→ **THE PROBLEM**
Please output exactly the lines of the material from the first through the line containing "PI = math.pi", and nothing more.

→ **DATASET CONTENT**
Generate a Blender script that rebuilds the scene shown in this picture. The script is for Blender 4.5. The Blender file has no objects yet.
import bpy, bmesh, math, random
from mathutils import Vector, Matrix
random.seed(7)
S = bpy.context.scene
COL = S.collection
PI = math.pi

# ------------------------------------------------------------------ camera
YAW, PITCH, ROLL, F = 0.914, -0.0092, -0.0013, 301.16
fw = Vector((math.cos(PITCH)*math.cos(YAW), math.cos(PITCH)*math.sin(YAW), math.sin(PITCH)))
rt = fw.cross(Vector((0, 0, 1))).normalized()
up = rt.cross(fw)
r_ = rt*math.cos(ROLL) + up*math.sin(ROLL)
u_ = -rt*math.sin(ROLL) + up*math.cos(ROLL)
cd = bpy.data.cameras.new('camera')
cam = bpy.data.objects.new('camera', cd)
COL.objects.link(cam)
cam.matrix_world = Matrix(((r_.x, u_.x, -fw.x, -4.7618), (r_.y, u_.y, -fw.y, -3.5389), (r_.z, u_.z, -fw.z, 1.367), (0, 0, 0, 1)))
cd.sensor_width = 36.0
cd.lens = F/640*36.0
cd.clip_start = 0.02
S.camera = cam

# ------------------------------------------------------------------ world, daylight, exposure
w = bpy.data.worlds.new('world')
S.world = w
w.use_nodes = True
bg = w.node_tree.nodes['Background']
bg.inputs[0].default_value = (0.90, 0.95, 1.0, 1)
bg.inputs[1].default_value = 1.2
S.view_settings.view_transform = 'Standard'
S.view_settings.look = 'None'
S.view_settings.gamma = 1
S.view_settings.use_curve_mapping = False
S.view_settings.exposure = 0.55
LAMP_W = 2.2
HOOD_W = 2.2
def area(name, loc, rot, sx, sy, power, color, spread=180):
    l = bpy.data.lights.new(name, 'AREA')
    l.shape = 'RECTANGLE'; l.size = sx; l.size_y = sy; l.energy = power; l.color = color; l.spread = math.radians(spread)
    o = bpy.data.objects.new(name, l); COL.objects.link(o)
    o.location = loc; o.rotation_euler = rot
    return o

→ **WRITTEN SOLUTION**
Generate a Blender script that rebuilds the scene shown in this picture. The script is for Blender 4.5. The Blender file has no objects yet.
import bpy, bmesh, math, random
from mathutils import Vector, Matrix
random.seed(7)
S = bpy.context.scene
COL = S.collection
PI = math.pi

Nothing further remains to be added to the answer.